What connects these trends?
On the surface, these look like two different worlds. One is all about slow‑moving infrastructure and long‑term climate targets. The other one involves tankers, attacks, and widely-reported price movements.
For many companies, however, they are part of the same story.
Electrification as an exit strategy from fossil fuel volatility: The International Energy Agency (IEA) projects that additional electricity demand is effectively de‑linked from burning even more fossil fuel. Renewables and nuclear cover virtually all net growth.
Oil shocks highlight the value of decoupling: The Iran war underlines how quickly oil and gas prices can jump when supply routes are threatened. Such volatility impacts everything – from freight to fertilizers to consumers.
Same decade, conflicting signals: In the short term, high fossil prices can make some low‑carbon projects look more attractive (e.g. electric heat pumps vs. gas boilers, electric vs. diesel cars). At the same time, they can also dampen demand or trigger policy back‑tracking if policy-makers prioritise immediate relief over structural change.
For company executives and investors, the question is not “which story is true?” Both are.
The question is: How much do you allow short‑term price shocks to derail a long‑term transition? After all, that transition is now baked into power‑sector investment plans.
Who gains, who lags behind?
The collision of these trends creates a complex landscape.
Oil and gas producers and traders
In the near term, they benefit from higher prices and volatility. Trading desks and producers exposed to spot markets are enjoying windfall margins.
In the longer term, the IEA’s electricity outlook suggests that incremental energy demand growth is shifting towards electrons, not molecules. This development makes demand growth for oil in particular questionable.
Power‑sector incumbents and renewable developers
Power producers engaged in wind, solar, hydro and nuclear are aligned with the structural rise of low‑emissions generation capacities.
Operators of flexible assets such as storage or gas turbines are likely to profit from higher price volatility and rising shares of variable renewables. However, this will also depend on regulators rewarding such flexibility.
Energy‑intensive and transport‑heavy sectors
In the short run, they are exposed to cost spikes from oil and gas, impacting margins and pricing decisions.
In the medium term, companies which can electrify processes or logistics (e.g. electric furnaces, EV fleets) will insulate themselves from fossil shocks.
Consumers and governments
Households face higher fuel and heating bills yet again.

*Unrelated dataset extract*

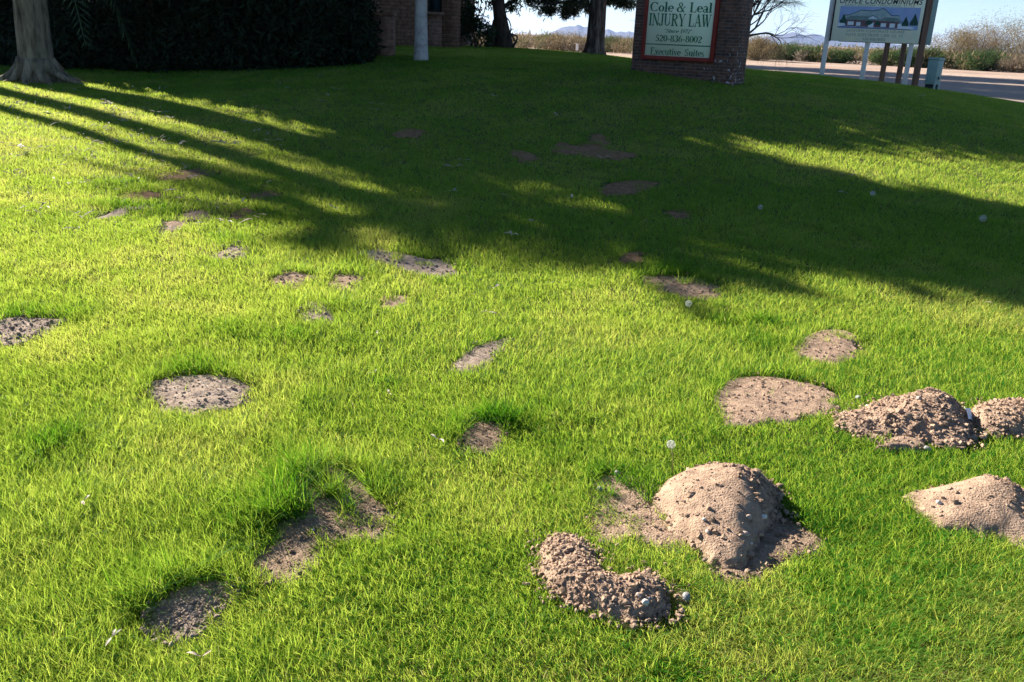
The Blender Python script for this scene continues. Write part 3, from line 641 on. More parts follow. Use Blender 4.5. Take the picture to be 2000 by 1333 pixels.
# ------------------------------------------------------------ office sign, rear sign, utility box
def font_text(name, body, x, z, h, width, y, mt, parent, shear=0, off=0):
    cu = bpy.data.curves.new(name, 'FONT'); cu.body = body; cu.size = 1; cu.shear = shear; cu.offset = off; cu.space_character = 1.12; cu.align_x = 'CENTER'; cu.extrude = .0
    o = bpy.data.objects.new(name, cu); COL.objects.link(o)
    bpy.context.view_layer.update(); me = o.to_mesh(); co = np.array([v.co[:2] for v in me.vertices])
    w = np.ptp(co[:, 0]); hh = .70; V_ = np.array([v.co[:] for v in me.vertices]); F_ = [tuple(p.vertices) for p in me.polygons]; o.to_mesh_clear()
    bpy.data.objects.remove(o); mb = MB(); mb.add(V_, F_); o = mb.build(name, mt)
    o.rotation_euler = (math.pi / 2, 0, 0); o.scale = (width / w, h / hh, 1); o.location = (x, y, z); o.parent = parent
    return o
M['ink'] = mat('ink', (.012, .012, .016), None, rough=.5)
M['ink_soft'] = mat('ink_soft', (.20, .26, .22), None, rough=.5)
M['board'] = mat('board', (.70, .73, .58), (.92, .88, .60), 1.6, .35, spec=.5, c3=(.78, .79, .60))
M['pic_sky'] = mat('pic_sky', (.24, .35, .62), (.36, .47, .68), 3, .4)
M['pic_hill'] = mat('pic_hill', (.24, .37, .38), (.44, .54, .53), 7, .5, c3=(.34, .43, .43))
M['pic_line'] = mat('pic_line', (.03, .09, .11), (.06, .12, .15), 9, .5)
M['pic_wall'] = mat('pic_wall', (.13, .06, .075), (.2, .12, .12), 9, .5)
M['pic_roof'] = mat('pic_roof', (.12, .2, .2), (.2, .28, .27), 9, .5)
M['pic_light'] = mat('pic_light', (.60, .72, .82), (.76, .82, .84), 8, .5)
M['pic_tree'] = mat('pic_tree', (.008, .045, .04), (.02, .09, .06), 12, .5)
M['pic_base'] = mat('pic_base', (.05, .05, .16), (.1, .1, .25), 9, .5)
def office_sign():
    Yl, Yr = 22.0, 21.2
    pl = P(1622, 80, Yl); pr = P(1793, 86, Yr)
    yaw = math.atan2(pr[1] - pl[1], pr[0] - pl[0]); Wd = math.hypot(pr[0] - pl[0], pr[1] - pl[1])
    c = (pl + pr) / 2; zg = float(ground(c[0], c[1])[0])
    root = empty('office_sign', (c[0], c[1], zg), yaw, label='white-posted sign board with a drawing of a low building and hills', cat='sign')
    zb = c[2] - zg; Hb = 1.26
    MB().box(-Wd / 2, Wd / 2, -.03, .03, zb, zb + Hb).build('board', M['board'], root, bevel=.004)
    bd = root.children[0]
    MB().box(-Wd / 2 - .03, -Wd / 2 - .003, -.04, .04, zb - .01, zb + Hb).build('edge_trim', M['ink'], root)
    Mi = (Matrix.Translation(root.location) @ Matrix.Rotation(yaw, 4, 'Z'))
    for px, py in ((1613, 151), (1692, 160), (1776, 171)):
        # post foot from the photo's line of sight, on the board's back plane
        d = Vector(ray(px, py - 60)[0]); o_ = Mi.inverted() @ Vector((0, 0, CAMZ)); dd = Mi.inverted().to_3x3() @ d; t = (.08 - o_.y) / dd.y; x = (o_ + dd * t).x
        w = Mi @ Vector((x, .08, 0)); g = float(ground(w.x, w.y)[0]) - zg
        MB().box(x - .052, x + .052, .034, .138, g - .2, zb + Hb - .01).build('post', M['grey_paint'], root, bevel=.005)
    U = lambda u: -Wd / 2 + u * Wd                  # u,v: fractions of the visible board
    Vv = lambda v: zb + (1 - v) * 1.0               # v = 0 at the cut-off top of the photo
    y = -.0325
    font_text('lettering', 'OFFICE CONDOMINIUMS', U(.5), Vv(.165), .105, Wd * .93, y, M['ink'], bd, .22, .012)
    font_text('lettering', 'EARLY ARIZONA TERRITORIAL STYLE', U(.5), Vv(.222), .045, Wd * .78, y, M['ink_soft'], bd)
    font_text('lettering', 'LAKEVIEW CORPORATE SQUARE', U(.5), Vv(.785), .06, Wd * .66, y, M['ink_soft'], bd)
    font_text('lettering', 'SUITE SIZES FROM 1,500 SQ. FT.', U(.5), Vv(.875), .06, Wd * .66, y, M['ink_soft'], bd)
    font_text('lettering', '520-836-8002', U(.5), Vv(.965), .06, Wd * .26, y, M['ink_soft'], bd)
    AV, AF, AM, MS = [], [], [], []
    def art(polys, y, mt):
        if mt not in MS: MS.append(mt)
        for k, p in enumerate(polys):
            ar = sum(p[i_][0] * p[(i_ + 1) % len(p)][1] - p[(i_ + 1) % len(p)][0] * p[i_][1] for i_ in range(len(p)))
            p = p if ar > 0 else p[::-1]
            b0 = len(AV); AV.extend([(u, y - k * .00015, v) for u, v in p]); AF.append(tuple(range(b0, b0 + len(p)))); AM.append(MS.index(mt))
    art([[(U(.06), Vv(.23)), (U(.965), Vv(.23)), (U(.965), Vv(.71)), (U(.06), Vv(.71))]], y, M['pic_sky'])
    K = lambda L_: [(U(a), Vv(b_)) for a, b_ in L_]
    hill = [(.1, .42), (.17, .41), (.24, .36), (.30, .30), (.36, .305), (.44, .31), (.50, .29), (.545, .25), (.58, .28), (.62, .35), (.66, .405), (.74, .40), (.76, .5), (.76, .56), (.1, .56)]
    art([K(hill)], y - .0012, M['pic_hill'])
    rdg = hill[:12]; art([K([rdg[i_], rdg[i_ + 1], (rdg[i_ + 1][0], rdg[i_ + 1][1] + .018), (rdg[i_][0], rdg[i_][1] + .018)]) for i_ in range(11)], y - .0022, M['pic_line'])
    art([K([(.14, .5), (.76, .53), (.75, .68), (.14, .66)])], y - .0034, M['pic_wall'])
    art([K([(.12, .52), (.2, .43), (.40, .44), (.45, .53)]), K([(.52, .53), (.58, .45), (.72, .46), (.8, .55)]), K([(.34, .52), (.45, .40), (.55, .53)])], y - .0044, M['pic_roof'])
    art([K([(.39, .49), (.45, .43), (.51, .50)]), K([(.17, .56), (.24, .56), (.24, .64), (.17, .64)]), K([(.27, .57), (.32, .57), (.32, .65), (.27, .65)]), K([(.55, .58), (.61, .58), (.61, .66), (.55, .66)]), K([(.65, .58), (.71, .58), (.71, .67), (.65, .67)]),
                        K([(.41, .57), (.47, .57), (.47, .68), (.41, .68)]), K([(.06, .6), (.12, .57), (.15, .65), (.06, .68)]), K([(.74, .58), (.8, .6), (.93, .66), (.9, .70), (.74, .69)])], y - .0058, M['pic_light'])
    art([K([(.06, .675), (.9, .70), (.9, .715), (.06, .69)])], y - .0075, M['pic_base'])
    def tr(cx, top, bot, w): return K([(cx - w, bot), (cx - w * 1.1, bot - .06), (cx - w * .6, (top + bot) / 2), (cx, top), (cx + w * .6, (top + bot) / 2 - .02), (cx + w * 1.1, bot - .05), (cx + w, bot)])
    art([tr(.115, .40, .60, .035), tr(.82, .42, .63, .035), tr(.915, .35, .61, .042), K([(.37, .62), (.39, .53), (.44, .53), (.46, .58), (.42, .63)]), K([(.48, .62), (.5, .53), (.54, .56), (.55, .62)])], y - .009, M['pic_tree'])
    me = bpy.data.meshes.new('printed_picture'); me.from_pydata(AV, [], AF)
    for m_ in MS: me.materials.append(m_)
    me.polygons.foreach_set('material_index', AM); me.update(); o = bpy.data.objects.new('printed_picture', me); COL.objects.link(o); o.parent = bd
office_sign()
def rear_sign():
    Yl, Yr = 23.4, 23.1
    pl = P(1640, 80, Yl); pr = P(1820, 87, Yr); yaw = math.atan2(pr[1] - pl[1], pr[0] - pl[0]); Wd = math.hypot(pr[0] - pl[0], pr[1] - pl[1])
    c = (pl + pr) / 2; zg = float(ground(c[0], c[1])[0]); zb = c[2] - zg
    root = empty('rear_sign', (c[0], c[1], zg), yaw, label='brown-posted sign board standing right behind the white-posted one', cat='sign')
    MB().box(-Wd / 2, Wd / 2, .10, .15, zb - .02, zb + 1.2).build('board', M['box_green'], root, bevel=.004)
    Mi = (Matrix.Translation(root.location) @ Matrix.Rotation(yaw, 4, 'Z')).inverted()
    for px, py, w in ((1730, 110, .052), (1763, 110, .052), (1797, 110, .066)):
        d = Vector(ray(px, py)[0]); o_ = Mi @ Vector((0, 0, CAMZ)); dd = Mi.to_3x3() @ d; t = (0 - o_.y) / dd.y; x = (o_ + dd * t).x
        q = Mi.inverted() @ Vector((x, 0, 0)); g = float(ground(q.x, q.y)[0]) - zg
        MB().box(x - w, x + w, -.04, .095, g - .2, zb + 1.12).build('post', M['brown_wood'], root, bevel=.005)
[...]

This leads to political pressure to “do something now”, often through tax cuts or subsidies.
Policy-makers have to balance immediate voter demands and the blunting of price signals which could help to encourage structural changes that may be beneficial – but only in the longer term.
Signals to watch
For business leaders and investors, this leads to a comprehensive monitoring list.
Policy reactions to high prices: Track whether governments respond to the Iran shock with short‑term fossil subsidies or with accelerated support for electrification and renewables (e.g. fast‑tracked permitting, grid investment, heat‑pump and EV incentives).

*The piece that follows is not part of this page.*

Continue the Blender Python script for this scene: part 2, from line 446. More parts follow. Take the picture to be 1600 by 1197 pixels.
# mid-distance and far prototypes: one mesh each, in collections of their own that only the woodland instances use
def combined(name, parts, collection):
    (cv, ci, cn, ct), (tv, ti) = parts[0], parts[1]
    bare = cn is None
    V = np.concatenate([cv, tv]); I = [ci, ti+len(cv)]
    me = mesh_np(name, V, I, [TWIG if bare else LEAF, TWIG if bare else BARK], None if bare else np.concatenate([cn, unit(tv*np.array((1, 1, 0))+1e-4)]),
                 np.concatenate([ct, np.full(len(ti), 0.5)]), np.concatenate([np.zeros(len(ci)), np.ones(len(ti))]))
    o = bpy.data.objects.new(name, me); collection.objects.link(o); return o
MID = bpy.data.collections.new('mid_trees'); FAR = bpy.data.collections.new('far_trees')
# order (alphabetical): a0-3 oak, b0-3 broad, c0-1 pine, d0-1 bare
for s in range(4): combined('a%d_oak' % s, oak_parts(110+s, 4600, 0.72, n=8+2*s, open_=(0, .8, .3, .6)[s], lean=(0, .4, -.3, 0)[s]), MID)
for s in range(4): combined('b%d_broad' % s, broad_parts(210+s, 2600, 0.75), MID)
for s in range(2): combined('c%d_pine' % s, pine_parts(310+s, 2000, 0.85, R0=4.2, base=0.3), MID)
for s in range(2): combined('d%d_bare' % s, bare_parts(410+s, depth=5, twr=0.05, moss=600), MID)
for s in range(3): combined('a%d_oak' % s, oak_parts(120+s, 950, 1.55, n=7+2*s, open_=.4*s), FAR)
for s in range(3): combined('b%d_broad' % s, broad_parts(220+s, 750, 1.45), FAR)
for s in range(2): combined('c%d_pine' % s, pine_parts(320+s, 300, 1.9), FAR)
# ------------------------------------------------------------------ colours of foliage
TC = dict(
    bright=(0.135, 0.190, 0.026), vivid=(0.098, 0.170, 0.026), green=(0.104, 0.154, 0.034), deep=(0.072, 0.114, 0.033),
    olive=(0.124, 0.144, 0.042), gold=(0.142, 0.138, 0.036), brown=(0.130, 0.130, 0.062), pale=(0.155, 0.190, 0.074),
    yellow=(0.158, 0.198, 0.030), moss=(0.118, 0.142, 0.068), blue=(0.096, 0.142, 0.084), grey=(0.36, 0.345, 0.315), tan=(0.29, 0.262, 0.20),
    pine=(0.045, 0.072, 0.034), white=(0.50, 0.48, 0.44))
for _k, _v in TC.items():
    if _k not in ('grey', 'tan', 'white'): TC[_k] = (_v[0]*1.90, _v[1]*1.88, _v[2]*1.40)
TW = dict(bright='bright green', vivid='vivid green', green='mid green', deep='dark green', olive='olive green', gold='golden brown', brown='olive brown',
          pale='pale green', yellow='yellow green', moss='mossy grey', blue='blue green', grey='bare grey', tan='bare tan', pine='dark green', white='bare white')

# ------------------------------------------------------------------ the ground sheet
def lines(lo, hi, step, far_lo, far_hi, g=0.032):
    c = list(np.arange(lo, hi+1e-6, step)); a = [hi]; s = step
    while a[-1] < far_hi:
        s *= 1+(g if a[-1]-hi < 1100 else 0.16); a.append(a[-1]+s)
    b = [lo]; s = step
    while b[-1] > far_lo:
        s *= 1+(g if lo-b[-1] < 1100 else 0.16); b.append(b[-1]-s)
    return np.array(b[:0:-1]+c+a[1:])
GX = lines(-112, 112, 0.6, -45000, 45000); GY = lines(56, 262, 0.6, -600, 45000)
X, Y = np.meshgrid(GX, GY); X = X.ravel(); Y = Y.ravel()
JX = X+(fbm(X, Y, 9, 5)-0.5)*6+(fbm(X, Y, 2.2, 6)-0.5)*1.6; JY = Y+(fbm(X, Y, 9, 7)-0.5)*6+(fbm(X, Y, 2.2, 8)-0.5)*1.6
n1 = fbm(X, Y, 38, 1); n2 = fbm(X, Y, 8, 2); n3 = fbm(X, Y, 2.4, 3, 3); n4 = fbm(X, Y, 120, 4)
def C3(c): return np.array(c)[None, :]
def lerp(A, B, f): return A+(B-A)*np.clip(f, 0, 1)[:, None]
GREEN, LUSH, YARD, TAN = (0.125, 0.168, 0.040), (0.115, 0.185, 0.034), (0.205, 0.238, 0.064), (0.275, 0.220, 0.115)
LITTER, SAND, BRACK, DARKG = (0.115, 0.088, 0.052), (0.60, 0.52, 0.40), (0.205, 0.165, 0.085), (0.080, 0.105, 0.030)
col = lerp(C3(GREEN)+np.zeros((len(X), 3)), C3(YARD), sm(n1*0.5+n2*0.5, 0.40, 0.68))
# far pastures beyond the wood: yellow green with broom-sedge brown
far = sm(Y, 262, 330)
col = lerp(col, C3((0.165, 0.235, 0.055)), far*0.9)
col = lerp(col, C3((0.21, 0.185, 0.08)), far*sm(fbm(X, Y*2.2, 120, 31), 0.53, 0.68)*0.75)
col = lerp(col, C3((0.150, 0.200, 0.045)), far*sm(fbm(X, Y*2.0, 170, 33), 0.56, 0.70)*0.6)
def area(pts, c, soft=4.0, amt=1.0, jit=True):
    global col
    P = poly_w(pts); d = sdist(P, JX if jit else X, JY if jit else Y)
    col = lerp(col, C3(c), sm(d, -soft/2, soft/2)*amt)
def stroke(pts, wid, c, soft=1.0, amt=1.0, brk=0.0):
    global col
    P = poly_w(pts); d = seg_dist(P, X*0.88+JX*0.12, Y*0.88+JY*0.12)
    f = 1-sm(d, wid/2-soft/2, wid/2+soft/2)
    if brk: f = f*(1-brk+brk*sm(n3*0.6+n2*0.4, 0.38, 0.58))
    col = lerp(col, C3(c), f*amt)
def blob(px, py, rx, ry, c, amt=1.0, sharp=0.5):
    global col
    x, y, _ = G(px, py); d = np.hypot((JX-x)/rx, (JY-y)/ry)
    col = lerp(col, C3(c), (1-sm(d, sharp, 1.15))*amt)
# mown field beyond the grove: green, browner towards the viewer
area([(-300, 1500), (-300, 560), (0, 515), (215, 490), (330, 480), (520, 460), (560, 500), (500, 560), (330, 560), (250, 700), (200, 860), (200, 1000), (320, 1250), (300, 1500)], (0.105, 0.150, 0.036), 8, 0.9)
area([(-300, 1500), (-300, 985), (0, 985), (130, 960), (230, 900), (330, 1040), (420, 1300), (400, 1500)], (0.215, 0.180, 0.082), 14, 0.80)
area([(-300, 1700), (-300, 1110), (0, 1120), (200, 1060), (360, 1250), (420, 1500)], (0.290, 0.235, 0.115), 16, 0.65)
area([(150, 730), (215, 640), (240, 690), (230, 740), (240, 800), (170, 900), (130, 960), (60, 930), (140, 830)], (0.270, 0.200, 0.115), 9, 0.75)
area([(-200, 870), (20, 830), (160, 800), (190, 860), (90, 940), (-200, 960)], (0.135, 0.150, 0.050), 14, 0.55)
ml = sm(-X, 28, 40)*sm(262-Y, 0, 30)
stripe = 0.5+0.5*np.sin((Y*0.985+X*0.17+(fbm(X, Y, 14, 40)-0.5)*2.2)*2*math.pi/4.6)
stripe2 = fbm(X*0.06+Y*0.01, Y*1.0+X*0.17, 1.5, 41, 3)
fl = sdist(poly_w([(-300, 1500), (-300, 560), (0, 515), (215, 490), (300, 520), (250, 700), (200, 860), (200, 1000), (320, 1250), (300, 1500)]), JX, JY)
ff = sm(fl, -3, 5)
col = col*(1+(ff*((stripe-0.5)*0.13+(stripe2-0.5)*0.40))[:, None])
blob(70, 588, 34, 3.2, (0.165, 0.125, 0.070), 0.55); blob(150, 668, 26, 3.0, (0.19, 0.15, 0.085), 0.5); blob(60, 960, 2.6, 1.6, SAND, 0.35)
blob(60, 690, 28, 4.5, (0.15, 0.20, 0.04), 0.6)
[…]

Corporate capex reallocation: Watch for energy‑intensive firms revising capex plans towards electrified processes and on‑site renewables, underlining energy security rather than emissions.
Grid and flexibility investment: According to the IEA, grid investment must rise by roughly 50% on average by 2030 to keep pace with low‑emissions supply and new loads like data centres. Monitor whether regulators actually allow that spending and cost recovery.
Oil‑demand forecasts post‑shock: Pay attention to whether major agencies and oil companies revise medium‑term oil‑demand projections down (assuming accelerated substitution and efficiency in response to higher prices).
These indicators will reveal whether this oil shock becomes just another spike, or a catalyst for an even faster pivot to the electricity‑centred system forecast by the IEA.
WHY IT MATTERS (AND WHEN)
Short term (0-2 years)
Margin risk and price‑setting: Companies exposed to oil and gas see immediate cost pressure and must decide how much to pass through. Hedging strategies and procurement agility become critical.
Trading and flexibility opportunities: Volatile fossil and power prices create opportunities for well‑positioned traders and flexible generators.
Medium term (2-5 years)
Electrification as competitiveness lever: Firms that use this window to electrify processes and logistics can stabilise energy costs and differentiate on both resilience and emissions.
Capex and location decisions: High and volatile fossil prices will increasingly be factored into where to site plants, data centres and logistics hubs, favouring locations with reliable low‑carbon power and supportive grid policies.
Longer term
Stranded‑asset and policy risk: If low‑emissions electricity continues to gain share as projected, long‑lived investments that assume cheap, stable fossil fuels risk becoming stranded or dependent on subsidies and regulatory protection.
Valuation and financing: Investors and lenders will increasingly differentiate between business models that are structurally exposed to oil and gas shocks and those that benefit from the rise of a predominantly low‑emissions power system.
Our takeaway
The oil shock is cyclical, the power‑system shift is structural. The current situation is not a detour from the electricity transition. It is one of the reasons that transition is happening in the first place.